Both the Srixon ZXi7 and the Titleist T150 are built for the same type of golfer. If you prioritize feel and workability, don’t need extra help getting the ball in the air and are willing to trade some forgiveness for a cleaner, more blade-adjacent look, both of these irons should be on your list.
Which one performs better? We ran both through the 2026 Most Wanted Player’s Iron test with 20 testers and the results are worth unpacking. The answer isn’t as simple as one being better than the other.
Where the numbers are basically the same
Let’s start with what the data doesn’t show because that’s relevant.
Directional accuracy is a wash. The T150 averaged 7.61 yards from center; the ZXi7 7.58. Playable rate was 98.4 percent versus 97.8. Neither iron is meaningfully more accurate than the other across our tester population. If you’re choosing between these clubs based on which one goes straighter, you’ll have a hard time seeing much of a difference.
Spin is nearly identical. T150 averaged 5,685 rpm; ZXi7 5,728.
Strokes Gained is essentially tied. Both irons came in at 0.38 SG (adjusted) when averaged across the full tester group. Head-to-head across 20 individual matchups, the T150 won SG in 12 of 20, the ZXi7 in eight. A slight edge for the T150.
The honest summary: These are two very good player’s irons that perform at a similar level in some of our measured categories.
Where the differences showed up
GIR: The ZXi7 finds more greens—especially as you go shorter
In overall GIR across all 20 testers, the ZXi7 averaged 59.2 percent compared to 55.8 for the T150, winning 12 of 20 head-to-head matchups. But the aggregate number only tells part of the story.
When we break it down by the individual irons we tested (5-iron, 7-iron, pitching wedge), the T150 leads in the 5-iron at 90.0 percent greens in regulation versus 86.9 for the ZXi7. The gap flips in the 7-iron and by the time you get to the pitching wedge, the ZXi7 hits 100 percent GIR while the T150 finishes last in the field at 97.4.

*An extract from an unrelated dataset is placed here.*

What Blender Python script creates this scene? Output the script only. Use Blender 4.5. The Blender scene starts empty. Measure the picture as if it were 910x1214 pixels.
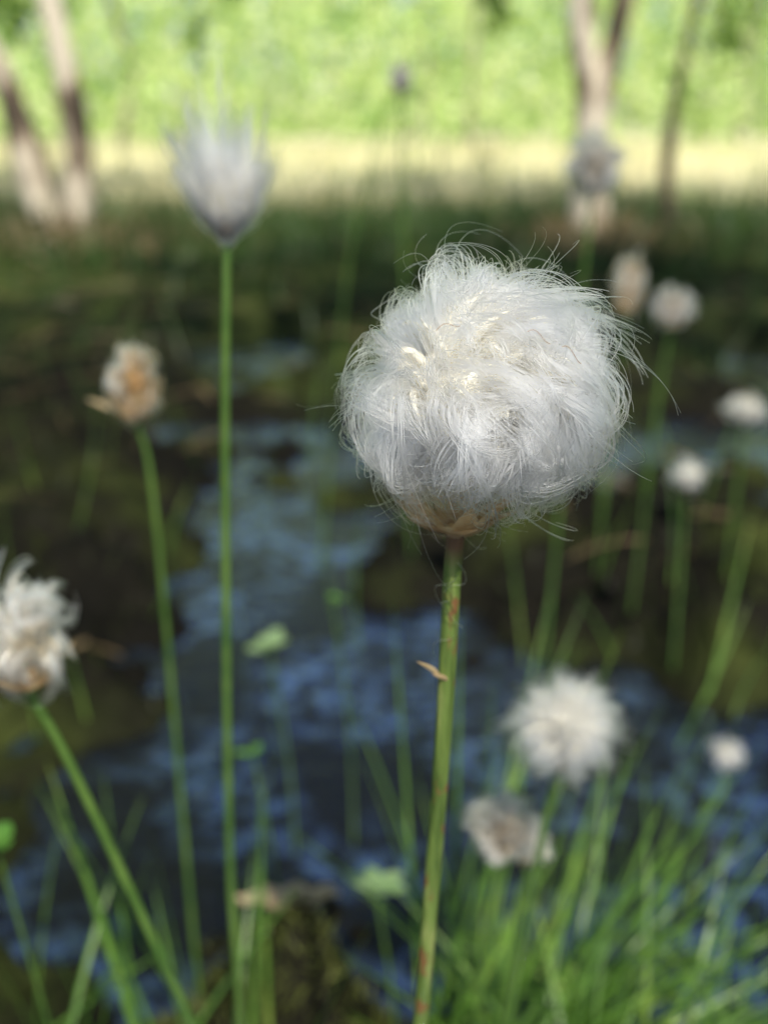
import bpy, math
import numpy as np
from mathutils import Vector, Matrix, Quaternion

rng = np.random.default_rng(7)
scene = bpy.context.scene
COL = scene.collection

# ------------------------------------------------------------------ helpers
def unit(v):
    v = np.asarray(v, float)
    return v / np.maximum(np.linalg.norm(v, axis=-1, keepdims=True), 1e-9)

def np_mesh(name, verts, faces, mat, smooth=True, tris=None):
    me = bpy.data.meshes.new(name)
    verts = np.asarray(verts, np.float32).reshape(-1, 3)
    faces = np.asarray(faces, np.int32)
    nf, k = faces.shape
    me.vertices.add(len(verts)); me.vertices.foreach_set("co", verts.ravel())
    me.loops.add(nf * k); me.loops.foreach_set("vertex_index", faces.ravel())
    me.polygons.add(nf)
    me.polygons.foreach_set("loop_start", np.arange(0, nf * k, k, dtype=np.int32))
    me.polygons.foreach_set("use_smooth", np.full(nf, smooth, dtype=bool))
    me.update(calc_edges=True)
    me.materials.append(mat)
    ob = bpy.data.objects.new(name, me)
    COL.objects.link(ob)
    return ob

def group(name, loc, kids):
    e = bpy.data.objects.new(name, None)
    e.empty_display_size = 0.02
    COL.objects.link(e)
    e.location = loc
    for k in kids:
        k.parent = e
        k.matrix_parent_inverse = Matrix.Translation(-Vector(loc))
    return e

def catmull(pts, n):
    pts = np.asarray(pts, float)
    P = np.vstack([2 * pts[0] - pts[1], pts, 2 * pts[-1] - pts[-2]])
    out = []
    m = len(pts) - 1
    for t in np.linspace(0, m, n):
        i = min(int(t), m - 1); f = t - i
        a, b, c, d = P[i], P[i + 1], P[i + 2], P[i + 3]
        out.append(0.5 * ((2 * b) + (c - a) * f + (2 * a - 5 * b + 4 * c - d) * f * f + (3 * b - a - 3 * c + d) * f ** 3))
    return np.array(out)

def tubes(paths, radii, sides=3, refs=None, jitter=0.0, flat=1.0):
    paths = np.asarray(paths, float)
    N, K, _ = paths.shape
    T = np.empty_like(paths)
    T[:, 1:-1] = paths[:, 2:] - paths[:, :-2]
    T[:, 0] = paths[:, 1] - paths[:, 0]; T[:, -1] = paths[:, -1] - paths[:, -2]
    T = unit(T)
    if refs is None:
        refs = unit(rng.normal(size=(N, 3)))
    A = unit(np.cross(T, refs[:, None, :]))
    B = np.cross(T, A)
    ang = np.arange(sides) * 2 * np.pi / sides
    r = radii[:, :, None]
    if jitter:
        r = r * (1 + jitter * rng.normal(size=(N, K, sides)))
    else:
        r = np.repeat(r, sides, axis=2)
    V = paths[:, :, None, :] + (r * np.cos(ang))[..., None] * A[:, :, None, :] + (flat * r * np.sin(ang))[..., None] * B[:, :, None, :]
    idx = np.arange(N * K * sides).reshape(N, K, sides)
    a = idx[:, :-1, :]; b = np.roll(a, -1, axis=2); d = idx[:, 1:, :]; c = np.roll(d, -1, axis=2)
    F = np.stack([a, b, c, d], axis=-1).reshape(-1, 4)
    return V.reshape(-1, 3), F

def strands(name, P, rad, mat):
    """fine hair as real hair curves (falls back to thin tubes)"""
    try:
        N, K, _ = P.shape
        cv = bpy.data.hair_curves.new(name)
        cv.add_curves([K] * N)
        cv.attributes['position'].data.foreach_set('vector', P.astype(np.float32).ravel())
        at = cv.attributes.get('radius') or cv.attributes.new('radius', 'FLOAT', 'POINT')
        at.data.foreach_set('value', rad.astype(np.float32).ravel())
        cv.materials.append(mat)
        cv.update_tag()
        ob = bpy.data.objects.new(name, cv)
        COL.objects.link(ob)
        return ob
    except Exception as ex:
        print('hair curves fallback', ex)
        return np_mesh(name, *tubes(P, rad, 3), mat)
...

Ball striking: The T150 rewards good contact more
The T150 generated a higher smash factor and slightly more carry (165.5 versus 164.2 yards). Its shot area—a measure of dispersion tightness—was 5,071 square feet compared to the ZXi7’s 5,431. When the T150 is struck well, it tends to be a little more efficient with the energy transfer.
This lines up with the Strokes Gained edge. The T150 squeezes a bit more performance out of quality strikes. The ZXi7 spreads its performance a little more evenly.
Does swing speed change anything?
We segmented testers into three groups (slower (<82 mph), mid (82–87 mph) and faster (87+ mph)) to see if the gap between the two irons shifted at different swing speeds.
The ZXi7’s GIR advantage was largest among slower swing-speed testers and mid-speed testers and smallest among faster testers.
The T150 had its strongest individual performances among the highest-swing-speed testers. At 100 mph, one tester hit 19.5 percent more greens with the T150. At 91 mph, another hit 15.4 percent more greens with the T150.
How they finished in the full field
In the 15-iron Most Wanted Player’s category, the T150 ranked second and the ZXi7 fifth. Both finished well above the field average in SG and GIR. The gap between them in the final standings not wide. The T150’s efficiency edge on pure contact was enough to move it up the leaderboard.
Final thoughts
The T150 is the slightly more efficient ball-striker of the two. It generates better smash on pure contact, tighter dispersion, and won the SG battle in head-to-head testing more often than not. If you tend to hit it flush and want to maximize what happens when you do, the T150 has a case.
The ZXi7 found more greens across a wider range of testers and swing speeds. Its GIR advantage was consistent and it showed up at slower swing speeds as much as faster ones. If getting the ball on the green is the priority, the ZXi7 earned that result across our tester group.